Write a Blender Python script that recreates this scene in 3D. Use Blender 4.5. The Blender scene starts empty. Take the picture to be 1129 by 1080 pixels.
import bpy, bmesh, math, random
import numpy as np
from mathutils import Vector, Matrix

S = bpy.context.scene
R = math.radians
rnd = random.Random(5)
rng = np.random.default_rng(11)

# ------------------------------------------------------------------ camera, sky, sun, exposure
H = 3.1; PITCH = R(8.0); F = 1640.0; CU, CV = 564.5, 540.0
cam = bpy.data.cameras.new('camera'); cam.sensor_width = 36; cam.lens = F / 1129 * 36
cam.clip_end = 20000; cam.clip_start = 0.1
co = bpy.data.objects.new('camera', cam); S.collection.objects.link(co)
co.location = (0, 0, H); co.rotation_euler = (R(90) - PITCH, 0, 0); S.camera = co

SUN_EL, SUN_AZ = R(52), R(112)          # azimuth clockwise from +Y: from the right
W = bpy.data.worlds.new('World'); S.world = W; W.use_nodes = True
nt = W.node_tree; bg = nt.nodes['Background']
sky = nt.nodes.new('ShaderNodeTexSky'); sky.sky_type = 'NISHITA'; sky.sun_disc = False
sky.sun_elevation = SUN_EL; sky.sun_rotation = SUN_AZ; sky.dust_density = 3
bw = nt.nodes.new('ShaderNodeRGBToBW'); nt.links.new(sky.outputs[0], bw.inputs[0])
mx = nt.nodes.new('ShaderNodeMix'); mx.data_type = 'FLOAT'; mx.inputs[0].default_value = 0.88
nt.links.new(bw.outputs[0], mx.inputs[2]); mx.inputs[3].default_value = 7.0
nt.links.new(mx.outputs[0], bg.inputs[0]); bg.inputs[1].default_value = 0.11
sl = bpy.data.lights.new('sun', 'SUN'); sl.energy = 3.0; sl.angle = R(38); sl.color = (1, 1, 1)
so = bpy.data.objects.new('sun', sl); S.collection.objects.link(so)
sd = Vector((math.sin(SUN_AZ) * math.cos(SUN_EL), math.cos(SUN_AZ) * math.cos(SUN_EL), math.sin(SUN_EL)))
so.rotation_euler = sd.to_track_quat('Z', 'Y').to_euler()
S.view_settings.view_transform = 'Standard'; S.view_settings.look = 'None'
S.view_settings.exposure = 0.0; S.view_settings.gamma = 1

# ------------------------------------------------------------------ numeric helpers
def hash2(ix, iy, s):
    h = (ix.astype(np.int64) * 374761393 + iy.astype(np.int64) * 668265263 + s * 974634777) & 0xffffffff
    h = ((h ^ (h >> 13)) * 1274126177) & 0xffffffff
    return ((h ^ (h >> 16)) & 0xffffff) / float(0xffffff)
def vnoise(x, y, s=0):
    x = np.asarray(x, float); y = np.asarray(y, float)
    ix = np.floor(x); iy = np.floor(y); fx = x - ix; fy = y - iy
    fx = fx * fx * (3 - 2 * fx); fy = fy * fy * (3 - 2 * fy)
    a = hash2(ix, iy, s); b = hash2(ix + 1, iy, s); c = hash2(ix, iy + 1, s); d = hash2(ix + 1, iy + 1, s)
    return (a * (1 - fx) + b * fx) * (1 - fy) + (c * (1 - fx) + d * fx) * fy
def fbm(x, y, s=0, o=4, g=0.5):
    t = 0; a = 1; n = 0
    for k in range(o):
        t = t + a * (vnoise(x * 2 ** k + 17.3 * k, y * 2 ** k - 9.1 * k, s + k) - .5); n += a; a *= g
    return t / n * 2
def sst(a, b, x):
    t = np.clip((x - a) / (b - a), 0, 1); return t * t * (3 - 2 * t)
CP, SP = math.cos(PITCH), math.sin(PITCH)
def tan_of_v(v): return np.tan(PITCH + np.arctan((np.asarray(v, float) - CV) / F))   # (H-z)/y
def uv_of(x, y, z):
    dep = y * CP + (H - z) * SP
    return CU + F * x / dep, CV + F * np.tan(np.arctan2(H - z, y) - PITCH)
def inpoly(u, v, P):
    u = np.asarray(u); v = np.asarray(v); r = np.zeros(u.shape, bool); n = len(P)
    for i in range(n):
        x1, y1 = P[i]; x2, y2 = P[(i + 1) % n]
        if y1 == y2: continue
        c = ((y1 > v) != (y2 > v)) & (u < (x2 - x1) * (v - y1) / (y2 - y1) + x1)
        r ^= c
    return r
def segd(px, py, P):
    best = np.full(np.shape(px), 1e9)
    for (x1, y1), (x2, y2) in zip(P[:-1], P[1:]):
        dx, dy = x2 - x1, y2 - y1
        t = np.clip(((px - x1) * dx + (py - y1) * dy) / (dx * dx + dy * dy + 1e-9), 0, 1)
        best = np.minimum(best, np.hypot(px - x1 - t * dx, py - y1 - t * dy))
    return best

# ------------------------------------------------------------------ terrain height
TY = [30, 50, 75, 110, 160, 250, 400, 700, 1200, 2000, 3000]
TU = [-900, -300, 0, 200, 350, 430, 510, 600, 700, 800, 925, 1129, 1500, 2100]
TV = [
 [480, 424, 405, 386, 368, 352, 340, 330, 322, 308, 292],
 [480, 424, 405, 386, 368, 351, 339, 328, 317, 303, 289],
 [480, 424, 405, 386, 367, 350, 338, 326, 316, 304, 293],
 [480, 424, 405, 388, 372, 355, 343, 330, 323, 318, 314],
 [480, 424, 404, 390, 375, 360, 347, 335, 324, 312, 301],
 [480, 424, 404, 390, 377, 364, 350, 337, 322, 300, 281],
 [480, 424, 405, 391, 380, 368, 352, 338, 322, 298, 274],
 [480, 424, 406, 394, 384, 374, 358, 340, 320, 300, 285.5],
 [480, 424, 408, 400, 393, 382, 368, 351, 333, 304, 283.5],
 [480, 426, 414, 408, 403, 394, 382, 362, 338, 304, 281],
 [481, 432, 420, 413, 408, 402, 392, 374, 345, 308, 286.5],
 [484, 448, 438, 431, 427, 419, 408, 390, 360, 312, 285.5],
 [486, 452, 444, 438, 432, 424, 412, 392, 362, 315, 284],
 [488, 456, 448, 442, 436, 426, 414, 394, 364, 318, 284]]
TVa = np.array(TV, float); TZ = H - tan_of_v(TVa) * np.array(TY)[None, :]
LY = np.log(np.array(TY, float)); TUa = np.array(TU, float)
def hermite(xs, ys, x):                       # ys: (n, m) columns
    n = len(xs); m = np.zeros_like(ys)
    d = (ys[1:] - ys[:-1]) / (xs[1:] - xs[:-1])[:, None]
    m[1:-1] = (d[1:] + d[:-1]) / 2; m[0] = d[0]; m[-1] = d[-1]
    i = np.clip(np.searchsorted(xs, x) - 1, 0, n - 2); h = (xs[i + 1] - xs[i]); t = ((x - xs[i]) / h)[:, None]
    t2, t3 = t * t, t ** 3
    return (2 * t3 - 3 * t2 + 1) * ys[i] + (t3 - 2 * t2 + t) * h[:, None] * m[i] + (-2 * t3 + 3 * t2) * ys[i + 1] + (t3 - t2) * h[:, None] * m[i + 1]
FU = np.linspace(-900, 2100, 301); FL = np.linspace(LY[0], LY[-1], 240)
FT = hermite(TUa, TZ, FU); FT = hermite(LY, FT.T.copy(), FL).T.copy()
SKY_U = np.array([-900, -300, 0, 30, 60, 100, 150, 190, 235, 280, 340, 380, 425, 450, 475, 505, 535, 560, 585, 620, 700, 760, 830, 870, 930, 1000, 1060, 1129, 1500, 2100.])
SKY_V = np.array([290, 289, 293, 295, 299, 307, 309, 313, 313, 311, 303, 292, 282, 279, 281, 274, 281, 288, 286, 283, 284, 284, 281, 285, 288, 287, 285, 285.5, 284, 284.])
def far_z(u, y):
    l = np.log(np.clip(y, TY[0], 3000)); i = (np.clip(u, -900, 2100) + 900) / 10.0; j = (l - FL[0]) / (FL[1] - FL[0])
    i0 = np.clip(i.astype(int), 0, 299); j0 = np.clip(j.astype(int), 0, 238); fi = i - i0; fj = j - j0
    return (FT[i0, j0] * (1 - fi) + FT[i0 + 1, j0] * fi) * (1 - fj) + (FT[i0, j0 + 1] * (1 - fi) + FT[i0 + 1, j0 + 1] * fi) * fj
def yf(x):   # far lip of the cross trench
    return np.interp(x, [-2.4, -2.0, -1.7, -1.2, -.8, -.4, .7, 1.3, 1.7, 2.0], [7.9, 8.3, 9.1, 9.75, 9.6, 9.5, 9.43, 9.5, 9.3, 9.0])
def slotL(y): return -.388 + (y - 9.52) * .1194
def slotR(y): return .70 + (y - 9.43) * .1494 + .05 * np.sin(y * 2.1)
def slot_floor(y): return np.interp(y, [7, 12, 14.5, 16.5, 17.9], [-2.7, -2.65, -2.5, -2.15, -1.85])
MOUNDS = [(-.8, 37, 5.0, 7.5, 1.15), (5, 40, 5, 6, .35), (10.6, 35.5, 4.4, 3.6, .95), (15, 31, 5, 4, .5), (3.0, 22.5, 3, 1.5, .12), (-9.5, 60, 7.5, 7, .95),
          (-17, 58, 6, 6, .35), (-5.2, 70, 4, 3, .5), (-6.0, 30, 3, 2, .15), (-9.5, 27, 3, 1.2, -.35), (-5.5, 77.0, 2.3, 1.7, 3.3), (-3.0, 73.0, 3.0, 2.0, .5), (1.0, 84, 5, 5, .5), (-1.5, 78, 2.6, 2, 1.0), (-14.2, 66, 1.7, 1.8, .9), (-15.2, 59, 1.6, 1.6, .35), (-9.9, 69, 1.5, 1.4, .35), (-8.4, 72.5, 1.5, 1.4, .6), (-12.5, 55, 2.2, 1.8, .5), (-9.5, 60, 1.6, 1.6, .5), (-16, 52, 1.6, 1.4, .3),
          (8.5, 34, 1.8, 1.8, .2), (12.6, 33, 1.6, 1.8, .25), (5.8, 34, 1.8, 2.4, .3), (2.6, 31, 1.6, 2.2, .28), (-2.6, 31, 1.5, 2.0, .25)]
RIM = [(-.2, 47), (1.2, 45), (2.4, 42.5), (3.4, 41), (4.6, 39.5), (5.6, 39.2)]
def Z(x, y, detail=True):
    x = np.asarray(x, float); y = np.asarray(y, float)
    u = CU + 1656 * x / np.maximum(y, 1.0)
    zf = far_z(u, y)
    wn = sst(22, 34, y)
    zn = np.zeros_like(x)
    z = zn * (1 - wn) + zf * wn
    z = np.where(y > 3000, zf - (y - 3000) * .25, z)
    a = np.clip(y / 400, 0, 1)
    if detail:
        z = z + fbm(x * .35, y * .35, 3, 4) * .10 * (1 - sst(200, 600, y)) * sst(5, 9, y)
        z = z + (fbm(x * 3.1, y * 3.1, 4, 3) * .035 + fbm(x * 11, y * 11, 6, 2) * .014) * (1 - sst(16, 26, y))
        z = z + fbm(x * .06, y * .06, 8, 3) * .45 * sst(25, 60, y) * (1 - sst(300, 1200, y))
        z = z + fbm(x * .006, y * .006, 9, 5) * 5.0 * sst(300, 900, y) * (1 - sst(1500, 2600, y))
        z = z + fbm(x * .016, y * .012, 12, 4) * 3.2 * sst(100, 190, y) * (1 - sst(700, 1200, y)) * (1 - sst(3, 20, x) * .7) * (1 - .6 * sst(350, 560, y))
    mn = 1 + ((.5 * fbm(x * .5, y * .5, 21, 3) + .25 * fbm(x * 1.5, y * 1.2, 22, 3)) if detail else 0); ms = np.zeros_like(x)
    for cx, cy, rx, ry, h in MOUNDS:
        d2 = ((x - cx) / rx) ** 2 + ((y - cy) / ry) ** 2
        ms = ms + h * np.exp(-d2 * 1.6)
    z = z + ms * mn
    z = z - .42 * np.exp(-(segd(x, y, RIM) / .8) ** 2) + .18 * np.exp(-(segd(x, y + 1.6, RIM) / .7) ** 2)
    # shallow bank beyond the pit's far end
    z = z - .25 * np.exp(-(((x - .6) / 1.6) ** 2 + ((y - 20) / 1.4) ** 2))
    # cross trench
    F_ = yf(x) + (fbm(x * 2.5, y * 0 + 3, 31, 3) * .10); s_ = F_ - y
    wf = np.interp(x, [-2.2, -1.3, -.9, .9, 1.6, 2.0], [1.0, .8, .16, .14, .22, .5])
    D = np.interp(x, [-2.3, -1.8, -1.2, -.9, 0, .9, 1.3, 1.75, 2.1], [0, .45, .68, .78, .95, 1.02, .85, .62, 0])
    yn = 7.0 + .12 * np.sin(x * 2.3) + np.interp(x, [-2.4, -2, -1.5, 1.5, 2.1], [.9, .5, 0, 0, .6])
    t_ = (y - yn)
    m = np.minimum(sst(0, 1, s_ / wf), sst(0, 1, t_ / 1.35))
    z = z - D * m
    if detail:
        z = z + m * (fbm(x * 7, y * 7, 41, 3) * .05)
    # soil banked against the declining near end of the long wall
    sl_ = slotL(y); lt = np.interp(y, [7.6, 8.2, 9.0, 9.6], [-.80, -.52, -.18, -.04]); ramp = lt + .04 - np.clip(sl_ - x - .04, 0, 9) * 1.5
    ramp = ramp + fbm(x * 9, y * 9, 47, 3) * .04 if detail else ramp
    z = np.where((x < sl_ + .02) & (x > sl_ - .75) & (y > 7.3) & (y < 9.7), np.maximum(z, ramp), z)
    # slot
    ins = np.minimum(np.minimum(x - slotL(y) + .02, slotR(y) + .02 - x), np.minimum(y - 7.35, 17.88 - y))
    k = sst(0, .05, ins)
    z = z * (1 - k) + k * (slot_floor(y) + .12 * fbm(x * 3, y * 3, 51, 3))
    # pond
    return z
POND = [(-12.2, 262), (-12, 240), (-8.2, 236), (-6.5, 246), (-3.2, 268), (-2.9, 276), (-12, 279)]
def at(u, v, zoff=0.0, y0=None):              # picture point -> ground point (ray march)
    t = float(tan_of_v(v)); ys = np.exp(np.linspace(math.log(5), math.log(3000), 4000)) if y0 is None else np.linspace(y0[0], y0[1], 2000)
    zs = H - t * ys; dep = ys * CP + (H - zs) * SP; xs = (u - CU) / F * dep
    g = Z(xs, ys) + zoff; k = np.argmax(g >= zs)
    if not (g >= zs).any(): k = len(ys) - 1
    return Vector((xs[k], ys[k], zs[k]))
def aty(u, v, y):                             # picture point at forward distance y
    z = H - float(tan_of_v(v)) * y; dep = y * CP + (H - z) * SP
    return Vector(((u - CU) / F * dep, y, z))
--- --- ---
**REQUIRED WORK:** Quote verbatim the opening lines of the listing above, ending with the line where "co.location = (0, 0, H);" appears; include both endpoints and nothing more.

**EXERCISE ANSWER:**
Write a Blender Python script that recreates this scene in 3D. Use Blender 4.5. The Blender scene starts empty. Take the picture to be 1129 by 1080 pixels.
import bpy, bmesh, math, random
import numpy as np
from mathutils import Vector, Matrix

S = bpy.context.scene
R = math.radians
rnd = random.Random(5)
rng = np.random.default_rng(11)

# ------------------------------------------------------------------ camera, sky, sun, exposure
H = 3.1; PITCH = R(8.0); F = 1640.0; CU, CV = 564.5, 540.0
cam = bpy.data.cameras.new('camera'); cam.sensor_width = 36; cam.lens = F / 1129 * 36
cam.clip_end = 20000; cam.clip_start = 0.1
co = bpy.data.objects.new('camera', cam); S.collection.objects.link(co)
co.location = (0, 0, H); co.rotation_euler = (R(90) - PITCH, 0, 0); S.camera = co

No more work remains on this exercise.